Episode 1.35: How to Train Your DrAIgon (for good, not for bad)

In recent news, Andy and Dave discuss a recent Brookings report on the view of AI and robots based on internet search data; a Chatham House report on AI anticipates disruption; Microsoft computes the future with its vision and principles on AI; the first major AI patent filings from DeepMind are revealed; biomimicry returns, with IBM using "analog" synapses to improve neural net implementation, and Stanford U researchers develop an artificial sensory nervous system; and Berkley Deep Drive provides the largest self-driving car dataset for free public download. Next, the topic of "hard exploration games with sparse rewards" returns, with a Deep Curiosity Search approach from the University of Wyoming, where the AI gets more freedom and reward from exploring ("curiosity") than from performing tasks as dictated by the researchers. From Cognition Expo 18, work from Martinez-Plumed attempts to "Forecast AI," but largely highlights the challenges in making comparisons due to the neglected, or un-reported, aspects of developments, such as the data, human oversight, computing cycles, and much more.
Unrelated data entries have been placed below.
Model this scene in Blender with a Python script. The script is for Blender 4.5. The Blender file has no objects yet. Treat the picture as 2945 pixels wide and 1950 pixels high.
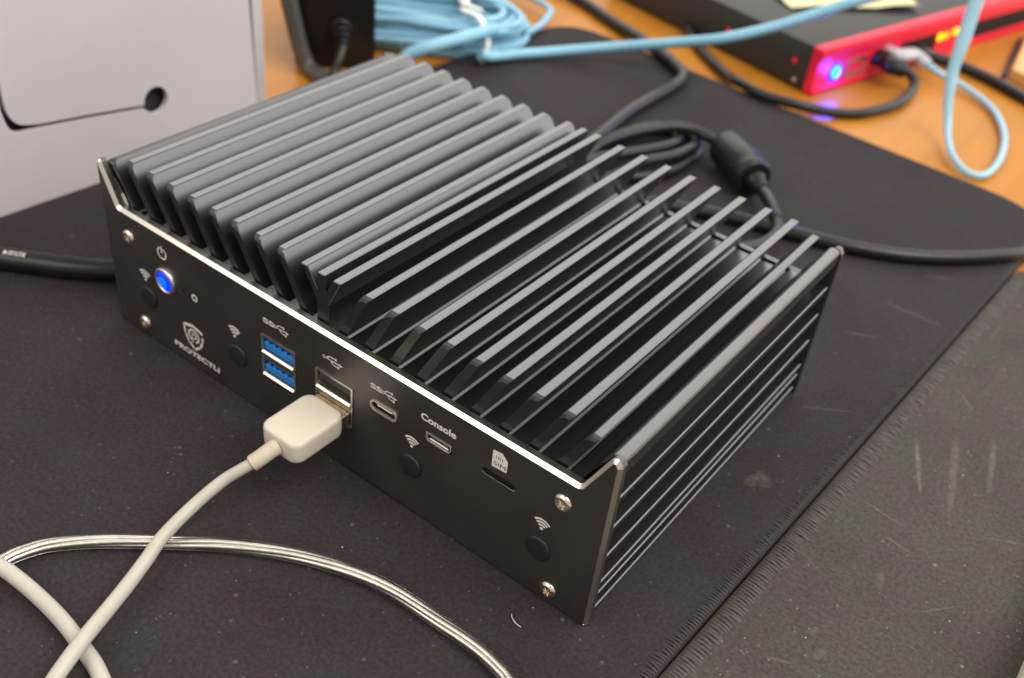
import bpy, bmesh, math, random
from mathutils import Vector, Matrix
random.seed(7)
SC = bpy.context.scene
COL = SC.collection
MM = 0.001

# ---------------------------------------------------------------- camera, world, lamps, exposure
cam_d = bpy.data.cameras.new('camera')
cam = bpy.data.objects.new('camera', cam_d)
COL.objects.link(cam)
r_ = Vector((0.79316198, 0.60032509, 0.1024883))
d_ = Vector((0.43545769, -0.44139305, -0.78456916))
f_ = Vector((-0.42575893, 0.66691975, -0.61151237))
m = Matrix((( r_.x, -d_.x, -f_.x), (r_.y, -d_.y, -f_.y), (r_.z, -d_.z, -f_.z))).to_4x4()
m.translation = Vector((0.23907862, -0.14667909, 0.20592221))
cam.matrix_world = m
cam_d.sensor_width = 36.0
cam_d.lens = 3008.51 / 2945.0 * 36.0
cam_d.shift_x = -12.58 / 2945.0
cam_d.shift_y = 5.18 / 2945.0
cam_d.clip_start = 0.01
cam_d.clip_end = 50.0
cam_d.dof.use_dof = True
cam_d.dof.focus_distance = 0.245
cam_d.dof.aperture_fstop = 13.5
SC.camera = cam

w = bpy.data.worlds.new('World')
SC.world = w
w.use_nodes = True
bg = w.node_tree.nodes['Background']
bg.inputs[0].default_value = (1.0, 0.97, 0.93, 1)
bg.inputs[1].default_value = 0.55


def area_lamp(name, loc, target, sx, sy, watts, color):
    l = bpy.data.lights.new(name, 'AREA')
    l.shape = 'RECTANGLE'
    l.size = sx
    l.size_y = sy
    l.energy = watts
    l.color = color
    o = bpy.data.objects.new(name, l)
    COL.objects.link(o)
    o.location = loc
    o.rotation_euler = (Vector(target) - Vector(loc)).to_track_quat('-Z', 'Y').to_euler()
    return o


area_lamp('window_light', (1.4, 1.75, 0.95), (0.0, 0.1, 0.0), 2.5, 2.1, 34.0, (1.0, 0.99, 0.98))
area_lamp('ceiling_light', (-1.0, 1.75, 1.55), (0.05, 0.1, 0.0), 2.6, 1.9, 36.0, (1.0, 0.97, 0.92))
area_lamp('front_ceiling_light', (-0.5, -1.3, 1.4), (0.05, 0.1, 0.0), 1.7, 1.1, 15.0, (1.0, 0.93, 0.82))
area_lamp('right_fill_light', (1.05, 0.05, 1.5), (0.15, 0.05, 0.0), 1.3, 1.1, 30.0, (1.0, 0.95, 0.87))  # added fill from the upper right, lifts the plug and the right-hand mat

SC.view_settings.view_transform = 'Standard'
SC.view_settings.look = 'None'
SC.view_settings.exposure = 0.0
SC.view_settings.gamma = 1.0


# ---------------------------------------------------------------- materials
def lin(r, g, b):
    def c(v):
        v /= 255.0
        return v / 12.92 if v <= 0.04045 else ((v + 0.055) / 1.055) ** 2.4
    return (c(r), c(g), c(b), 1.0)


def mat(name, col, rough=0.5, metal=0.0, spec=0.5, trans=0.0, ior=1.5, emit=None, estr=0.0, coat=0.0,
        bump=0.0, bscale=2000.0, vary=0.0, vscale=60.0, sheen=0.0, rvary=0.0):
    m = bpy.data.materials.new(name)
    m.use_nodes = True
    nt = m.node_tree
    N, L = nt.nodes, nt.links
    b = N['Principled BSDF']
    c = col if len(col) == 4 else (*col, 1.0)
    b.inputs['Base Color'].default_value = c
    b.inputs['Roughness'].default_value = rough
    b.inputs['Metallic'].default_value = metal
    b.inputs['Specular IOR Level'].default_value = spec
    b.inputs['Transmission Weight'].default_value = trans
    b.inputs['IOR'].default_value = ior
    b.inputs['Coat Weight'].default_value = coat
    b.inputs['Sheen Weight'].default_value = sheen
    if emit:
        b.inputs['Emission Color'].default_value = (*emit, 1.0)
        b.inputs['Emission Strength'].default_value = estr
    tc = N.new('ShaderNodeTexCoord')
    if bump > 0:
        n = N.new('ShaderNodeTexNoise')
        n.inputs['Scale'].default_value = bscale
        n.inputs['Detail'].default_value = 3
        L.new(tc.outputs['Object'], n.inputs['Vector'])
        bp = N.new('ShaderNodeBump')
        bp.inputs['Strength'].default_value = bump
        bp.inputs['Distance'].default_value = 0.0002
        L.new(n.outputs['Fac'], bp.inputs['Height'])
        L.new(bp.outputs['Normal'], b.inputs['Normal'])
    if vary > 0 or rvary > 0:
        n2 = N.new('ShaderNodeTexNoise')
        n2.inputs['Scale'].default_value = vscale
        n2.inputs['Detail'].default_value = 5
        n2.inputs['Roughness'].default_value = 0.65
        L.new(tc.outputs['Object'], n2.inputs['Vector'])
        if vary > 0:
            mr = N.new('ShaderNodeMapRange')
            mr.inputs['From Min'].default_value = 0.3
            mr.inputs['From Max'].default_value = 0.7
            mr.inputs['To Min'].default_value = 1.0 - vary
            mr.inputs['To Max'].default_value = 1.0 + vary
            L.new(n2.outputs['Fac'], mr.inputs['Value'])
            mx = N.new('ShaderNodeMix')
            mx.data_type = 'RGBA'
            mx.blend_type = 'MULTIPLY'
            mx.inputs['Factor'].default_value = 1.0
            mx.inputs['A'].default_value = c
            L.new(mr.outputs['Result'], mx.inputs['B'])
            L.new(mx.outputs['Result'], b.inputs['Base Color'])
        if rvary > 0:
            mr2 = N.new('ShaderNodeMapRange')
            mr2.inputs['From Min'].default_value = 0.3
            mr2.inputs['From Max'].default_value = 0.7
            mr2.inputs['To Min'].default_value = max(0.02, rough - rvary)
            mr2.inputs['To Max'].default_value = rough + rvary
            L.new(n2.outputs['Fac'], mr2.inputs['Value'])
            L.new(mr2.outputs['Result'], b.inputs['Roughness'])
    return m


def fabric(name, base, speck, amount, scratches=False, bump=0.5):
    m = bpy.data.materials.new(name)
    m.use_nodes = True
    nt = m.node_tree
    N, L = nt.nodes, nt.links
    b = N['Principled BSDF']
    b.inputs['Roughness'].default_value = 0.85
    b.inputs['Specular IOR Level'].default_value = 0.15
    tc = N.new('ShaderNodeTexCoord')

    def noise(scale, detail=4, rough=0.6, vec=None):
        n = N.new('ShaderNodeTexNoise')
        n.inputs['Scale'].default_value = scale
        n.inputs['Detail'].default_value = detail
        n.inputs['Roughness'].default_value = rough
        L.new(vec or tc.outputs['Object'], n.inputs['Vector'])
        return n

    def rng(sock, a, b_, c, d):
        r = N.new('ShaderNodeMapRange')
        r.inputs['From Min'].default_value = a
        r.inputs['From Max'].default_value = b_
        r.inputs['To Min'].default_value = c
        r.inputs['To Max'].default_value = d
        L.new(sock, r.inputs['Value'])
        return r.outputs['Result']

    def mix(fac, a, bb, mode='MIX'):
        x = N.new('ShaderNodeMix')
        x.data_type = 'RGBA'
        x.blend_type = mode
        if isinstance(fac, float):
            x.inputs['Factor'].default_value = fac
        else:
            L.new(fac, x.inputs['Factor'])
        for k, v in (('A', a), ('B', bb)):
            if isinstance(v, tuple):
                x.inputs[k].default_value = v
            else:
                L.new(v, x.inputs[k])
        return x.outputs['Result']
    big = noise(28, 5)
    fine = noise(900, 3, 0.7)
    warm = noise(55, 3)
    c = mix(rng(warm.outputs['Fac'], 0.35, 0.65, 0, 1), (base[0] * 1.06, base[1] * 0.96, base[2] * 1.0, 1),
            (base[0] * 0.95, base[1] * 1.03, base[2] * 0.96, 1))
    c = mix(1.0, c, rng(big.outputs['Fac'], 0.3, 0.7, 0.86, 1.14), 'MULTIPLY')
    c = mix(1.0, c, rng(fine.outputs['Fac'], 0.3, 0.7, 0.70, 1.34), 'MULTIPLY')
    # dust specks of differing size
    for sc_, th in ((430, 0.985), (800, 0.965)):
        v = N.new('ShaderNodeTexVoronoi')
        v.inputs['Scale'].default_value = sc_
        L.new(tc.outputs['Object'], v.inputs['Vector'])
        sep = N.new('ShaderNodeSeparateColor')
        L.new(v.outputs['Color'], sep.inputs['Color'])
        g = N.new('ShaderNodeMath')
        g.operation = 'GREATER_THAN'
        g.inputs[1].default_value = th
        L.new(sep.outputs[0], g.inputs[0])
        dd = rng(v.outputs['Distance'], 0.12, 0.3, amount, 0.0)
        mu = N.new('ShaderNodeMath')
        mu.operation = 'MULTIPLY'
        L.new(g.outputs[0], mu.inputs[0])
        L.new(dd, mu.inputs[1])
        c = mix(mu.outputs[0], c, speck)
    if scratches:
        for rot, sc_, amt in ((0.9, 30, 0.20), (2.2, 22, 0.16), (0.25, 40, 0.14)):
            mp = N.new('ShaderNodeMapping')
            mp.inputs['Rotation'].default_value = (0, 0, rot)
            mp.inputs['Scale'].default_value = (1.0, 0.06, 1.0)
            L.new(tc.outputs['Object'], mp.inputs['Vector'])
            nn = noise(sc_ * 6, 2, 0.5, mp.outputs['Vector'])
            msk = noise(18 + sc_ * 0.2, 2, 0.5)
            k1 = rng(nn.outputs['Fac'], 0.69, 0.76, 0, amt)
            k2 = rng(msk.outputs['Fac'], 0.48, 0.62, 0, 1)
            mu = N.new('ShaderNodeMath')
            mu.operation = 'MULTIPLY'
            L.new(k1, mu.inputs[0])
            L.new(k2, mu.inputs[1])
            c = mix(mu.outputs[0], c, (speck[0] * 0.8, speck[1] * 0.78, speck[2] * 0.7, 1))
    L.new(c, b.inputs['Base Color'])
    bp = N.new('ShaderNodeBump')
    bp.inputs['Strength'].default_value = bump
    bp.inputs['Distance'].default_value = 0.0002
    L.new(noise(1500, 3).outputs['Fac'], bp.inputs['Height'])
    L.new(bp.outputs['Normal'], b.inputs['Normal'])
    return m


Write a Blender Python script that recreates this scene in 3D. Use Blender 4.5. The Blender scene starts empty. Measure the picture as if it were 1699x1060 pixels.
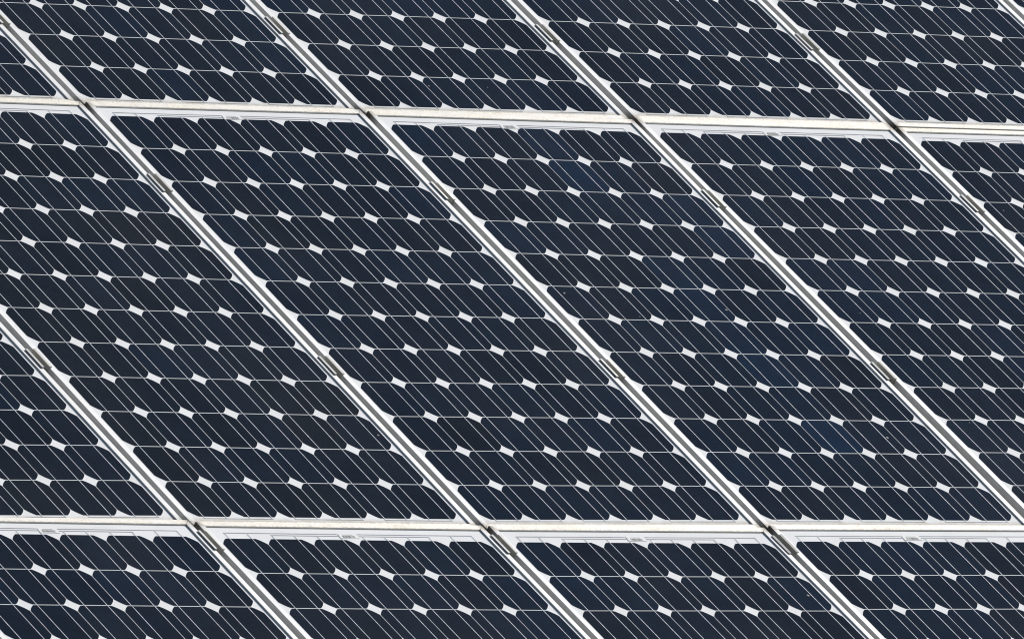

From the Google AI Blog, researchers improve deep learning performance by finding and describing the transformation policies of the data and using that information to increase the amount and diversity of the training dataset. Then, Andy and Dave discuss attempts to use drone surveillance to identify violent individuals (for good reasons only, not for bad ones). And in a more sporty application, "AI enthusiast" Chintan Trivedi describes his efforts to train a bot to play a soccer video game, by observing his playing. Finally, Andy recommends an NSF workshop report, a book on AI: Foundations of Computational Agents, Permutation City, and over 100 video hours of the CogX 2018 conference.